Prof. Israel argued that around 1840 the Enlightenment zeal behind the Declaration of Independence and U.S. The Constitution had begun to dissipate. In my view, the 1828 election of the regrettable Andrew Jackson might have been the turning point. Imported nihilism and cynicism led soon to the War Between the States, despite the best efforts of one of the few good guys left, Sen.
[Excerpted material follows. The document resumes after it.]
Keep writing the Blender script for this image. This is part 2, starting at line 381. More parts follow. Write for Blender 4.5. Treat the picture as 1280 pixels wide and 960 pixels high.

Henry Clay, to delay the inevitable for 30 years to a time when Clay’s protege, Abe Lincoln, was equipped with the means to fight against the British-inspired national schism.
The Trump Supreme Court majority today is philosophically rooted in a combination of pre- and post-Enlightenment thinking, with Justice Alito citing a 13th century case.
The profound implication underlying the U.S. Constitution, of an individual’s “inalienable right” to “life, liberty and the pursuit of happiness,” was a unique and explicit affirmation that grew out of the Enlightenment and, of course, formed the basis for the American Revolution, the successful prosecution of the Civil War and the steadfast expansion of human rights to protect women, minorities, gays and lesbians, and all disadvantaged people and classes.
Every great expansion of American influence globally, at least into the 1970s, has been based on this fundamental Enlightenment notion.
For the good of humanity as a whole, these notions have knocked repressive and hateful practices on their collective keesters around the world for well over a century.
So, it is up to us, in this time and this place, to set things right yet again. Humanity needs to be steeled in its resolve to achieve this outcome, drawing on the best works in literature, poetry, song and philosophy, from the eras that created and fought for this constitutional democracy.